Jet Engine Size and Efficiency: Why Bigger Isn't Always Better

Overview

This video explains how airliner propulsion relies on two subsystems, the jet core and the fan, with the fan generating most thrust while the core powers the engine. It discusses why bigger engines are often more efficient up to a point and how exhaust speed affects energy use. It also notes a rough estimate for an optimal engine diameter around 4 meters, just larger than today's largest engines, suggesting engines will continue to grow but not indefinitely.

Key insights

• Two propulsion systems: jet core and fan
• Efficiency depends on exhaust velocity and momentum transfer
• Optimal engine size estimated near 4 meters in diameter
• Engine growth will face tradeoffs like drag and weight

Introduction

The video discusses why jet engine sizes have risen over time and why this increase is not solely due to larger aircraft. Even on smaller airframes like the Airbus A350, engines are larger because bigger turbines and fans can be more efficient up to a limit. The core idea is that engine design balances two propulsion systems: the jet core which provides power and some thrust, and the fan which acts as a large propeller driven by the core and supplies most of the thrust.

Jet Engine Architecture

Modern engines combine a high speed jet core with a large front fan. The core is compact but powerful, while the fan moves a large volume of air at lower speed, delivering most thrust through momentum transfer. This separation allows the engine to generate thrust efficiently without pushing exhaust to extreme speeds that waste energy.

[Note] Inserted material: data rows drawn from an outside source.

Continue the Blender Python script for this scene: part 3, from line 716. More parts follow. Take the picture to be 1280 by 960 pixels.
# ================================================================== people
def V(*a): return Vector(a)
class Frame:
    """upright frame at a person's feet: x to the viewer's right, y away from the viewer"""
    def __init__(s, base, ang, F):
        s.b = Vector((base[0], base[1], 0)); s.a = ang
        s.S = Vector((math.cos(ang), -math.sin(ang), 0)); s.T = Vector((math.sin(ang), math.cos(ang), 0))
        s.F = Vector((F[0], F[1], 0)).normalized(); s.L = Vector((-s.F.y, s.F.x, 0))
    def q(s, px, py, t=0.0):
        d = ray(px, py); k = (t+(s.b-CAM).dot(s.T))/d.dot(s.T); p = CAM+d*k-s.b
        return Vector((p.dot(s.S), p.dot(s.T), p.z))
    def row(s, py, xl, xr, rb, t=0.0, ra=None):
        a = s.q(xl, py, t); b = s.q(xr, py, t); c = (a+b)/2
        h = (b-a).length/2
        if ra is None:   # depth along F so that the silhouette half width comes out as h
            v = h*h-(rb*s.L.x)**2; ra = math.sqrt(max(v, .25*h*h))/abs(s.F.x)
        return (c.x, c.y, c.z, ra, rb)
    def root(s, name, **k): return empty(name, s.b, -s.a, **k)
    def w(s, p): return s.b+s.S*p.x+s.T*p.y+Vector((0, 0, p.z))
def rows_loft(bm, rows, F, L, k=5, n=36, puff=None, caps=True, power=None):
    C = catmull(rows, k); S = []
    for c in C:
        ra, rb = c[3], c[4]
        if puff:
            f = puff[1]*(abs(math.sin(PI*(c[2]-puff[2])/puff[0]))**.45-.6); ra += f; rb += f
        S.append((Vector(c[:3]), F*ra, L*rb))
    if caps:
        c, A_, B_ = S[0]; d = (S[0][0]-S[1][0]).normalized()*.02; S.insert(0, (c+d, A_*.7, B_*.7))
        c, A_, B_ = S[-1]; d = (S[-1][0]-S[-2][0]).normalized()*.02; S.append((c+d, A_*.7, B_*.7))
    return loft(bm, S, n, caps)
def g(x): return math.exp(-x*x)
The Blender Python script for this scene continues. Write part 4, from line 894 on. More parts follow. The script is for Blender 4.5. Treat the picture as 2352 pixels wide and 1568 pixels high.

Efficiency and Energy Tradeoffs

The video emphasizes that pure jet exhaust at very high speeds wastes energy because kinetic energy grows with the square of velocity. Doubling exhaust speed increases energy expenditure by a factor of four. Therefore, designers aim to accelerate a lot of air slowly rather than a small amount quickly. The result is greater momentum transfer with lower energy losses, which is more fuel-efficient in normal flight regimes.

The analogy used is like using a machine gun to propel a car: accelerating air to very high speeds is powerful but energetically expensive, whereas moving a lot of air slowly can produce the same thrust with far less energy waste.

Size Tradeoffs and the Ideal Diameter

There is a balance point between too small and too large engines. A rough estimation places the ideal engine diameter around 4 meters, slightly bigger than the largest engines in service today. While engines can continue to grow, they cannot do so forever because larger engines also introduce more drag and heavier structures, limiting practical gains.

Outlook for Jet Engine Evolution

The takeaway is that jet engines will likely increase in size but with diminishing returns, as designers optimize airflow, thrust, drag, and overall efficiency rather than pursuing unbounded growth. The idea of a near-optimal diameter highlights how physics constrains engineering progress in aerospace propulsion.

Conclusion

Understanding the balance between air mass flow, exhaust velocity, and drag sheds light on why engines grow and why they eventually plateau. This framework helps explain current trends in engine sizing and hints at the kinds of future improvements we might expect in jet propulsion.